Rita menegaskan, potensi bahaya migrasi BPA pada galon polikarbonat sudah mencapai ambang batas yang ditentukan, sehingga revisi aturan label pangan tersebut tidak ada kaitannya dengan kepentingan persaingan usaha.
"Berdasarkan sampel yang diperoleh dari seluruh Indonesia, menunjukkan kecenderungan yang mengkhawatirkan, dan adanya potensi bahaya migrasi BPA pada sarana distribusi dan fasilitas produksi industri AMDK," tegasnya.

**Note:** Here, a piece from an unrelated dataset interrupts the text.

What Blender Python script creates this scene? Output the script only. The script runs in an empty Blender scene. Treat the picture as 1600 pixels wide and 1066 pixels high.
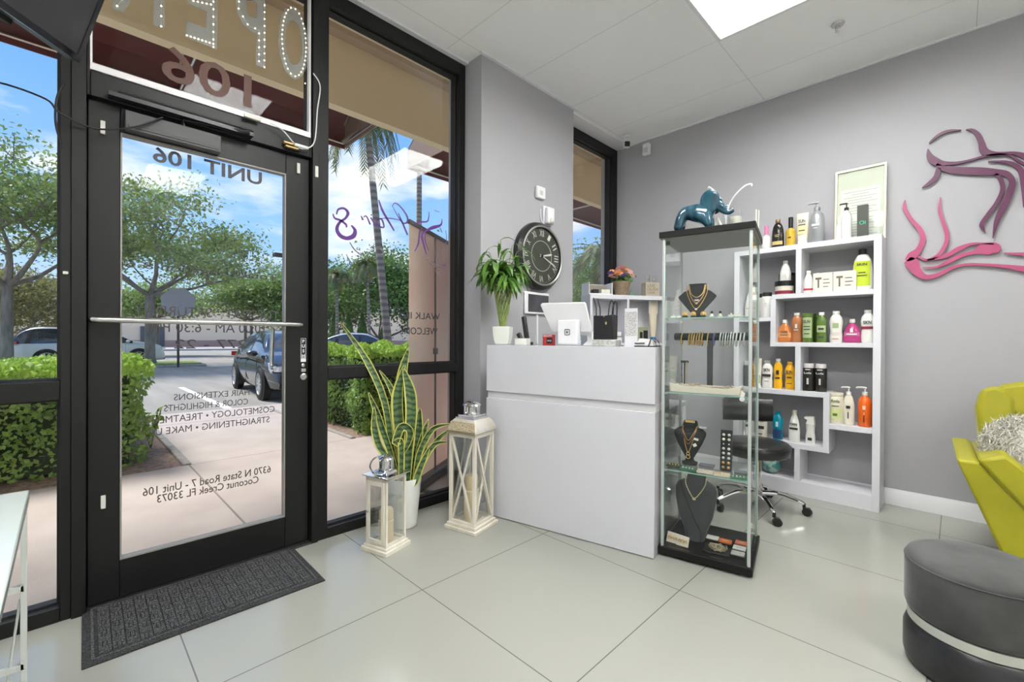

Bantahan tegas Rita ini diperkuat pernyataan KPPU yang menolak pengaitan antara aturan pelabelan kemasan galon guna ulang mengandung BPA yang merupakan milik market leader, dengan persaingan bisnis.
“Ada surat resmi dari KPPU ke BPOM, bahwa tidak ada unsur persaingan usaha,” kata Rita Endang.